Certificates

Certificate U

Certificate U

It is impossible to predict what might upset any particular child. But a 'U' film should be suitable for audiences aged four years and over. U films should be set within a positive moral framework and should offer reassuring counterbalances to any violence, threat or horror. Videos classified 'Uc' are particularly suitable for pre-school children and normally raise none of the issues set out below.


Certificate Uc

Certificate Uc

Videos classified Uc are particularly suitable for pre-school children.


Certificate PG

Certificate PG - Parental guidance

'PG' Parental Guidance - General viewing, but some scenes may be unsuitable for young children Unaccompanied children of any age may watch.
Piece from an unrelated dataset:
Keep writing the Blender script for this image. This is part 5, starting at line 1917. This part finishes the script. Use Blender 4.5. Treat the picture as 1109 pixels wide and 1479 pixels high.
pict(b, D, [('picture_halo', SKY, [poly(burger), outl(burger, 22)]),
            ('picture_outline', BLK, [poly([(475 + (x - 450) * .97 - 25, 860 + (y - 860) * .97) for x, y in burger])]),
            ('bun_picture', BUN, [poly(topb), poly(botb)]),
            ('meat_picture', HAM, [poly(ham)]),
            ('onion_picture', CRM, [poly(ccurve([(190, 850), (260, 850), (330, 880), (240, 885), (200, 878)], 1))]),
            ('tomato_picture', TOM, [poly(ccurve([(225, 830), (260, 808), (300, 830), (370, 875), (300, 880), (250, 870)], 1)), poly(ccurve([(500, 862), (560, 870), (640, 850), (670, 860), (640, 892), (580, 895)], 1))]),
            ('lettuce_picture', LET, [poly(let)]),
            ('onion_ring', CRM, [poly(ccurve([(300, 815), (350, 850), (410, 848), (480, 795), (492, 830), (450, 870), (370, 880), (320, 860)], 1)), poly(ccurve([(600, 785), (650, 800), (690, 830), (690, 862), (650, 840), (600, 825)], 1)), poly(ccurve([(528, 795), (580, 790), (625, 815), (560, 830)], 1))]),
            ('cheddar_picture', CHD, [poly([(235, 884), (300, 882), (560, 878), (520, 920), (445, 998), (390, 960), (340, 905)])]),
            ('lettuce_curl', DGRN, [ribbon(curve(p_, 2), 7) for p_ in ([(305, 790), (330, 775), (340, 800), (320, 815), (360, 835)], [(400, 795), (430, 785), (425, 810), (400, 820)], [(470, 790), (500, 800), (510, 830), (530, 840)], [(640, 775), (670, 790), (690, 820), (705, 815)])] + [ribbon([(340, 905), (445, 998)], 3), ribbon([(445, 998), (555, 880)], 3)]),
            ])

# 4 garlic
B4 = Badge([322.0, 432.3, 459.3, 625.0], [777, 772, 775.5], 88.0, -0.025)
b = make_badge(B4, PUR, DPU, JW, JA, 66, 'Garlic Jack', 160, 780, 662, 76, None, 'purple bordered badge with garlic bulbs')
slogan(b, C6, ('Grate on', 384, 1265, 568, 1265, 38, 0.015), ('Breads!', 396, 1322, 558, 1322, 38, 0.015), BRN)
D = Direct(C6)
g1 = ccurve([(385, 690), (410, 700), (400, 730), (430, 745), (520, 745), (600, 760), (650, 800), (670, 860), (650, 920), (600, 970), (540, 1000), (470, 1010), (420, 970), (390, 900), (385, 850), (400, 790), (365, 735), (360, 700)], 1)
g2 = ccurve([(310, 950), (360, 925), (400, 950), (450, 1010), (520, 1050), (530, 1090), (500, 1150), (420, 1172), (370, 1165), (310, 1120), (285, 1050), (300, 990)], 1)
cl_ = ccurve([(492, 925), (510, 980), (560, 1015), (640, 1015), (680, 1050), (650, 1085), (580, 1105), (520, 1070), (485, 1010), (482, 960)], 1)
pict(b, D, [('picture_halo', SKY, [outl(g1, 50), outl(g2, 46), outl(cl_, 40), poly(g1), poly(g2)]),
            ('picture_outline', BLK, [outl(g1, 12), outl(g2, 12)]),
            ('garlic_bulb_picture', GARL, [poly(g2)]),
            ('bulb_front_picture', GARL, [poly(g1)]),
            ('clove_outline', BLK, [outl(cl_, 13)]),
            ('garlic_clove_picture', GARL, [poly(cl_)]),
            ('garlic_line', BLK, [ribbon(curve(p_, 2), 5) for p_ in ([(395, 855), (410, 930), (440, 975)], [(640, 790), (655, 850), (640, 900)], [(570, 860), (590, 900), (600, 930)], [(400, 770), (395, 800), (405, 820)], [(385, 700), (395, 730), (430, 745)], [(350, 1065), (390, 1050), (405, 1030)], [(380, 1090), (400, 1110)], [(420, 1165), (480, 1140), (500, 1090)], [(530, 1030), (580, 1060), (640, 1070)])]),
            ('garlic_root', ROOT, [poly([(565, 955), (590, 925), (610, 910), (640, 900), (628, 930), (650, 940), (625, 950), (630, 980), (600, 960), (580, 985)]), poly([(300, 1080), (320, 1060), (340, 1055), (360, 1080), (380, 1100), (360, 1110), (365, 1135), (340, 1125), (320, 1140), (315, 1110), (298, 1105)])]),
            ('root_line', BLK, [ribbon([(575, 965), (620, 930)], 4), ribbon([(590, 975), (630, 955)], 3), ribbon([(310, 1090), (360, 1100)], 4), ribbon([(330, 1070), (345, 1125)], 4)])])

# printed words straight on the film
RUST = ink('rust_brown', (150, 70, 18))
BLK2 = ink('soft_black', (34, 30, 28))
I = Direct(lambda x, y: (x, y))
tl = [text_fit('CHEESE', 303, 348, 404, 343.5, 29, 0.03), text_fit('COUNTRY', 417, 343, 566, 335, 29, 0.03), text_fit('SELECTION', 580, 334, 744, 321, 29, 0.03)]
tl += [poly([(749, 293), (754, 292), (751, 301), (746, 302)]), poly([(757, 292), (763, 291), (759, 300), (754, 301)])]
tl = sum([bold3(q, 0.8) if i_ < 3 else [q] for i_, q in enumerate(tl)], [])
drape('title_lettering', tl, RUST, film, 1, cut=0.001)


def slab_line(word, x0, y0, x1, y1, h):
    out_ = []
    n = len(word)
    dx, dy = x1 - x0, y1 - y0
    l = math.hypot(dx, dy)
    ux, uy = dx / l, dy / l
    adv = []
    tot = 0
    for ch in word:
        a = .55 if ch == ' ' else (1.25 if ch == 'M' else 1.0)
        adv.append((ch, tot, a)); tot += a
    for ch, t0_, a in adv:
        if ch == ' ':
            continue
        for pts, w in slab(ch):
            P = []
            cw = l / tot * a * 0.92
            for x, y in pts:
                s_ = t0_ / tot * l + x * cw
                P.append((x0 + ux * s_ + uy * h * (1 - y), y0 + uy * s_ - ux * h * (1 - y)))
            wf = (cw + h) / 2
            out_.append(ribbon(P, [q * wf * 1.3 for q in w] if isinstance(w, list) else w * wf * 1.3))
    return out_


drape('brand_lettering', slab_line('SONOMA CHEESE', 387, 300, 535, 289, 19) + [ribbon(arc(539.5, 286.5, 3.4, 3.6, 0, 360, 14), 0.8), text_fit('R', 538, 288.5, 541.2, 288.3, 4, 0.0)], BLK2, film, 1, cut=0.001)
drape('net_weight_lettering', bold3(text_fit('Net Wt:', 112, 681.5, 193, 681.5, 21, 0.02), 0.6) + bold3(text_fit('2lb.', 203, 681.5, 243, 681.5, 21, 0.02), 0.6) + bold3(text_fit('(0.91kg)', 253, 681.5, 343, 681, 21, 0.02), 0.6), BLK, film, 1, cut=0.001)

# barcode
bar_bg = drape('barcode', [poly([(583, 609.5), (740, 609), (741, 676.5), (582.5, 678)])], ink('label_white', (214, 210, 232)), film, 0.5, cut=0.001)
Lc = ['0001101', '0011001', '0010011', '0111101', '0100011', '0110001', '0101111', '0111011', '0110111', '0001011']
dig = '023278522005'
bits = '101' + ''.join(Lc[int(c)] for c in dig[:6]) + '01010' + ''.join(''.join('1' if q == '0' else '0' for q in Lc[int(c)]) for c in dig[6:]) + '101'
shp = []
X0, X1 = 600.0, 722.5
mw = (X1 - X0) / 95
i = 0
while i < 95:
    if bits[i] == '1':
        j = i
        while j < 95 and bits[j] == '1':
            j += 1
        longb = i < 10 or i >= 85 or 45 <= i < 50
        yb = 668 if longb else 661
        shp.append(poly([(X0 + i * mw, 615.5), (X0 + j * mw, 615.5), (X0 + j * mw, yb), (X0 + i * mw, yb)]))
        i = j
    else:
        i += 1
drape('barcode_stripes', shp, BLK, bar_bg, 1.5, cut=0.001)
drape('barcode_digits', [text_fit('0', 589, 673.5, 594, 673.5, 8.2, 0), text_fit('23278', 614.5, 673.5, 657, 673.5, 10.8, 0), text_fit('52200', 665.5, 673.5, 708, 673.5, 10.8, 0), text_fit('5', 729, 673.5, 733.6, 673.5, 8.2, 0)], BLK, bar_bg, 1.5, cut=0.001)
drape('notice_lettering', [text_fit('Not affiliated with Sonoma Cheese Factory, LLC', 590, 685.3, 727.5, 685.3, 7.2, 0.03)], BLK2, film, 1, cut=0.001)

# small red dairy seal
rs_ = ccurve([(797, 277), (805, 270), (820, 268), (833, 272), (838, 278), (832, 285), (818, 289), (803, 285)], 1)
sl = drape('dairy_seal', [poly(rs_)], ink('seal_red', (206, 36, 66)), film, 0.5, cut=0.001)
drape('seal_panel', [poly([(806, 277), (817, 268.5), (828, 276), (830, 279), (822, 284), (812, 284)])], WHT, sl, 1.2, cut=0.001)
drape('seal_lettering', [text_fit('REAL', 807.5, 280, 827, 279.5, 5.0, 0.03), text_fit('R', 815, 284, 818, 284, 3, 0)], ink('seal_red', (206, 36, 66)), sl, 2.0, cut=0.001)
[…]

A 'PG' film should not disturb a child aged around eight or older. However, parents are advised to consider whether the content may upset younger or more sensitive children.


Certificate 12

Certificate 12 - Suitable for 12 years and over

12A Suitable for 12 years and over. No-one younger than 12 may see a '12A' film in a cinema unless accompanied by an adult. No-one younger than 12 may rent or buy a '12' rated video or DVD. Responsibility for allowing under-12s to view lies with the accompanying or supervising adult.


Certificate 15

Certificate 15 - Suitable only for 15 years and over

'15' Suitable only for 15 years and over No-one younger than 15 may see a '15' film in a cinema. No-one younger than 15 may rent or buy a '15' rated video or DVD.


Certificate 18

Certificate 18 - Suitable only for adults

No-one younger than 18 may see an '18' film in a cinema. No-one younger than 18 may rent or buy an '18' rated video. In line with the consistent findings of the BBFC's public consultations, at '18' the BBFC's guideline concerns will not normally override the wish that adults should be free to chose their own entertainment, within the law. Exceptions are most likely in the following areas:where material or treatment appears to the Board to risk harm to individuals or, through their behaviour, to society e.g. any detailed portrayal of violent or dangerous acts, or of illegal drug use, which is likely to promote the activity. The Board may also intervene with portrayals of sexual violence which might, e.g. eroticise or endorse sexual assault. The more explicit images of sexual activity unless they can be exceptionally justified by context and the work is not a 'sex work' as defined below.

In the case of videos and DVDs, which may be more accessible to younger viewers, intervention may be more frequent. For the same reason, and because of the different way in which they are experienced, the Board may take a more precautionary approach in the case of those digital games which are covered by the Video Recordings Act.